Par ailleurs, ce qui dérange vient notamment du fait que la technologie soit capable de nous rendre, de manière hyperréaliste, des corps humains et de vastes environnements. Mais que l'on ne s'y trompe pas, le jeu vidéo reste avant tout un jeu. Pour rendre à l'écran une attitude ou une expression, les créateur se sont aperçus que le simple fait de calquer les mouvements de l'être humain ne suffisait pas à rendre le mouvement naturel ; ce que l'on appelle dans leur jargon la « motion capture » consistant à disposer des capteurs sur le corps pour en retranscrire le mouvement. C'est un peu le même principe que la rotoscopie en animation qui consistait à calquer les mouvements d'un acteur ou d'un animal préalablement filmé pour obtenir des mouvements fluides et réalistes. Ce qui fonctionne en 2D, ne l'est pas encore pour la 3D qui a encore des progrès à faire.


Malgré tous les efforts pour se rapprocher de la réalité, les mécanismes du jeu vidéo sont encore très visibles et ne trompent pas le joueur. Le jeu vidéo suit toujours la même logique binaire, présente dès ses origines. Lorsque le joueur progresse dans le jeu, il est soit, à un moment, sanctionné ou récompensé.  La capacité des supports à rendre une explosion réaliste ne suffit pas à faire un bon jeu. C'est d'avantage l'histoire et le cadre du jeu qui transporte le joueur. L'impression de liberté dans un jeu en 3D, le plaisir d'y évoluer est présent parce qu'un cadre et des règles existent, au même titre que tout autre jeu plus traditionnel. Concernant la violence, elle n'est pas exclusive au jeu vidéo, qu'elle soit manifeste ou symbolique. Martine Fournier, dirigeant un dossier sur le thème du jeu dans la revue « sciences humaines », s'est entretenu avec Marc Valleur, psychiatre, médecin-chef de l'hôpital Marmottan. Ce dernier pense que le jeu vidéo constitue un phénomène culturel riche de potentialité. A ce titre il nous explique que « c'est une bonne chose que les jeux vidéo soient violents : le jeu est un exutoire, une catharsis, une manière de faire ce que l'on s'interdit dans la réalité. C'est une fonction du jeu, mais aussi de la littérature ou du cinéma. »

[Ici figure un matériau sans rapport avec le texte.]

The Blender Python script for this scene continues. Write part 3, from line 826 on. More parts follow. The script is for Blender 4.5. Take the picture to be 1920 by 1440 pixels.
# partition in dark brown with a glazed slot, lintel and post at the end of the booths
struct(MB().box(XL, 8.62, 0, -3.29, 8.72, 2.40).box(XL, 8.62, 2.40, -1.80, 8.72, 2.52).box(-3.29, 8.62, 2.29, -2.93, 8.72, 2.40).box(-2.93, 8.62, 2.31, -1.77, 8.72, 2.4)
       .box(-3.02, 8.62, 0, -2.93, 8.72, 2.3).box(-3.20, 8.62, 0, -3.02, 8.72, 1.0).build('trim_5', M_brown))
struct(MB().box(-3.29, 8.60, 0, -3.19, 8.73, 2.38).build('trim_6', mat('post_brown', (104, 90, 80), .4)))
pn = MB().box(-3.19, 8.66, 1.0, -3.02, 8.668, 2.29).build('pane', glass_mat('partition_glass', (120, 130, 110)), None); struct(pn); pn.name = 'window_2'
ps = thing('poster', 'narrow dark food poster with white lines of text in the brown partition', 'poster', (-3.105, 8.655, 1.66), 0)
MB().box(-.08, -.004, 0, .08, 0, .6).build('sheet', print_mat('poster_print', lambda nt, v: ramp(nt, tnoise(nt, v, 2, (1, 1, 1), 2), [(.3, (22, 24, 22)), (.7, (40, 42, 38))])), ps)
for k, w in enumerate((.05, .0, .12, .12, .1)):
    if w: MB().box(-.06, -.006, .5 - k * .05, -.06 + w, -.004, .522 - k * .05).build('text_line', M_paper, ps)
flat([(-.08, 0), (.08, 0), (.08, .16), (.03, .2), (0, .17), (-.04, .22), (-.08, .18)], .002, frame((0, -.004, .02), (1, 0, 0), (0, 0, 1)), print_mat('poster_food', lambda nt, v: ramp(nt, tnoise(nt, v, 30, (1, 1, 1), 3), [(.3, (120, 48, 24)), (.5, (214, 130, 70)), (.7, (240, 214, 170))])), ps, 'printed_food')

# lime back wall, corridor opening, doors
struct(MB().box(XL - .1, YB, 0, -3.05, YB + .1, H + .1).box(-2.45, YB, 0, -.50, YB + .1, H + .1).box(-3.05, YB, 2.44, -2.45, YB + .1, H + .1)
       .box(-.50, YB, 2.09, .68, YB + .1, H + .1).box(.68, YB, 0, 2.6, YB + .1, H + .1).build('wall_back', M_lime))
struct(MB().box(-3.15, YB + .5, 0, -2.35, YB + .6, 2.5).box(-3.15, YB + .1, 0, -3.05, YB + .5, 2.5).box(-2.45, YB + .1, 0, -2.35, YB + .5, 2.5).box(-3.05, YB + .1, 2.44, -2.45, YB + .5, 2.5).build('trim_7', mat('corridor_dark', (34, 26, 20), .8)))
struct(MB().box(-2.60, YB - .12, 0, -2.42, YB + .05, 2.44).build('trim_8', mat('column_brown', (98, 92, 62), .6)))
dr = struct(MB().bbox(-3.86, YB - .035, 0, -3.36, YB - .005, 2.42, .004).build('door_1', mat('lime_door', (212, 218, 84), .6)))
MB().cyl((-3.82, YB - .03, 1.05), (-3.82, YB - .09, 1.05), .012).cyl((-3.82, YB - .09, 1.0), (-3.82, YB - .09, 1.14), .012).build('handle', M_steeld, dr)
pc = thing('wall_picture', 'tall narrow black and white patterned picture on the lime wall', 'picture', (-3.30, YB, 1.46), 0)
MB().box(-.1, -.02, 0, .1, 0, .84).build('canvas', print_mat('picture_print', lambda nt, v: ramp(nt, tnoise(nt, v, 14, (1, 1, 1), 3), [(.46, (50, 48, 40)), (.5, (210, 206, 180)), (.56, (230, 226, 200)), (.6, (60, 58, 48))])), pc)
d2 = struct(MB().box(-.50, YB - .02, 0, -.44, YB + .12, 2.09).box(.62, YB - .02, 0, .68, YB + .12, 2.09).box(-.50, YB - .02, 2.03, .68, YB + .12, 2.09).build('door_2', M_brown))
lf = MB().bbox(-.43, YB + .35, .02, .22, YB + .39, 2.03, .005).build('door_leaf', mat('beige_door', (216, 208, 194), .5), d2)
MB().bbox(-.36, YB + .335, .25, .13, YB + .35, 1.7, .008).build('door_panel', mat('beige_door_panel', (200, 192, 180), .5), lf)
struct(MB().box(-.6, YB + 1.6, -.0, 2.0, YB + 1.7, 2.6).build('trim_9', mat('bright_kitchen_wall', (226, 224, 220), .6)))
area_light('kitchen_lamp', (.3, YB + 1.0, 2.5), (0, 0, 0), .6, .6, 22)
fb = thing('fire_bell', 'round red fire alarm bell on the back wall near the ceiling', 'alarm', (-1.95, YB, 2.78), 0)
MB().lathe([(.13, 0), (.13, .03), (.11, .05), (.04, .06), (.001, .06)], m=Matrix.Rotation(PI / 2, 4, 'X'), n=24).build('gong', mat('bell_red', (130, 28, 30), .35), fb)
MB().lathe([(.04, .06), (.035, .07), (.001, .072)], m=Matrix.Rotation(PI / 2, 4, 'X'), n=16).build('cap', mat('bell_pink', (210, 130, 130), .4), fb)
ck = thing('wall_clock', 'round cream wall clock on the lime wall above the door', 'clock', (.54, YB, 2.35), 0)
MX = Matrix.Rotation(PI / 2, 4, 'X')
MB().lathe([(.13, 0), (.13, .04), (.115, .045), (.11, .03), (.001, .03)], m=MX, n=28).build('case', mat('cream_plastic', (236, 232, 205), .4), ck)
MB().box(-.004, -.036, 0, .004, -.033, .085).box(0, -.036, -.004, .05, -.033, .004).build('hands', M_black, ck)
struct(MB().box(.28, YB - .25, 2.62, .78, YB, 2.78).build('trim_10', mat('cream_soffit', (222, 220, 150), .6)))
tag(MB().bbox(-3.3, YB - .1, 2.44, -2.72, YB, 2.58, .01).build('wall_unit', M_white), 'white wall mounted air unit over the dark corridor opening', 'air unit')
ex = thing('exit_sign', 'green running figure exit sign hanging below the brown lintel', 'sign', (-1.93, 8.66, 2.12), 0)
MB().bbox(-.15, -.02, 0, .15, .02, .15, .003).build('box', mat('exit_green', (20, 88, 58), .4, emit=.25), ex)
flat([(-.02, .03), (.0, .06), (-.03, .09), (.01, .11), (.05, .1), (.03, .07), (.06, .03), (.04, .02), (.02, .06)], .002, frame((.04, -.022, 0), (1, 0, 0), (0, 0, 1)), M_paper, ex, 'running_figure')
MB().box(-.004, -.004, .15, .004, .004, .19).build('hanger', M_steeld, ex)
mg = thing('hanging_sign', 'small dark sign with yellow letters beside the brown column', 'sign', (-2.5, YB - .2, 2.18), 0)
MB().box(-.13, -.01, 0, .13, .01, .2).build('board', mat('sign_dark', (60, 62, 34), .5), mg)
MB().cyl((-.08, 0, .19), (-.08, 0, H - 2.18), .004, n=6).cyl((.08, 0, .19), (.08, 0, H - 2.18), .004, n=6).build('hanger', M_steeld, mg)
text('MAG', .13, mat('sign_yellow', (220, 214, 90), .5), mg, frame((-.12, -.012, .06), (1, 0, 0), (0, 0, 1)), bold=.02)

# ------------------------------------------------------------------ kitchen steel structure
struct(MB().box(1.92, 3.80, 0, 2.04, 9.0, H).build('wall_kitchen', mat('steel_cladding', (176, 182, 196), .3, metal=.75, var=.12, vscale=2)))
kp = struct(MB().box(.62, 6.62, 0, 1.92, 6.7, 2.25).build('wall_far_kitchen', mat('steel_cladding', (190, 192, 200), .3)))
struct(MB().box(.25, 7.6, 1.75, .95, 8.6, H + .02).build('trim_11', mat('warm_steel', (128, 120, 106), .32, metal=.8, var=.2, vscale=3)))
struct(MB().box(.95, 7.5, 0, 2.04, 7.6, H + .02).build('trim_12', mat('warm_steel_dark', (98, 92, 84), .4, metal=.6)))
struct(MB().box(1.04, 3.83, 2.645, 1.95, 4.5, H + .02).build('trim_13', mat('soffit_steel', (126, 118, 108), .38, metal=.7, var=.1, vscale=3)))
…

Devons-nous nous réjouir d'une fonction présente dans le théâtre mais aussi à travers le cinéma ? Ou devons-nous inquiéter de l'usage que peuvent en faire certains ? Que penser par exemple du jeu vidéo de guerre servant de défouloir aux troupes américaines et s'adressant à d'éventuelles recrues ? Comme nous l'a expliqué les intervenants de « Sans canal fixe », il est important de se poser la question de qui est derrière une réalisation. Profitons de ce conseil pour poser un nouveau regard sur le jeu vidéo.


Voilà. A bien des égards, il y aurait des idées que j'articulerais autrement mais j'ai préféré garder l'authenticité du propos écrit à un instant T (comprendre : la flemme de tout reprendre ^ ^'). Il y a des idées discutables dans ce devoir, mais dans l'ensemble il est bien le plaidoyer que je souhaitais soumettre à mon professeur et que je vous soumets aujourd'hui.